Why don't I want to spend a single day in Vlora?!

By Irena Beqiraj

Adam Smith, in his famous first book, The Theory of Moral Sentiments (1759), spoke of sympathy, distinguishing it from pity. For him, sympathy meant the ability to change places with another. Whenever we can imagine how we would feel in someone else's place, we empathize.

Using the concept of empathy, Smith introduced us to the concept of the impartial spectator who guides our decision-making. Combining empathy with our concern for how others judge us, our internal impartial spectator pushes us to do what we think is right. From there, according to Smith, the moral judgment of a community is created and there, according to him, are the roots of its culture.

In the absence of traffic lights or paid parking in Vlora, it is up to the people to decide how they will treat someone else. At an intersection, it is the people who decide who will cross first. Seeing a pedestrian, it is again up to the people to decide whether to let them cross the road or not.

Surprisingly, no one ever opens the way in Vlora, everyone is always in a hurry.
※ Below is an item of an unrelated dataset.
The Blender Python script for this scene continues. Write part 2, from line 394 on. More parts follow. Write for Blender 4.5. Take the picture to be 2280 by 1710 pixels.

In Vlora, there are mostly exemplary "citizens" who were born without Smith's "internal and impartial spectator", that is, without the mechanism of understanding, a lack of which, combined with the lack of traffic lights and paid parking, turns staying in Vlora into torture.

 I'm sorry to write these lines about my hometown, but it's the only city in Albania where I suffer every time I step foot in it (although it only brings me trouble)!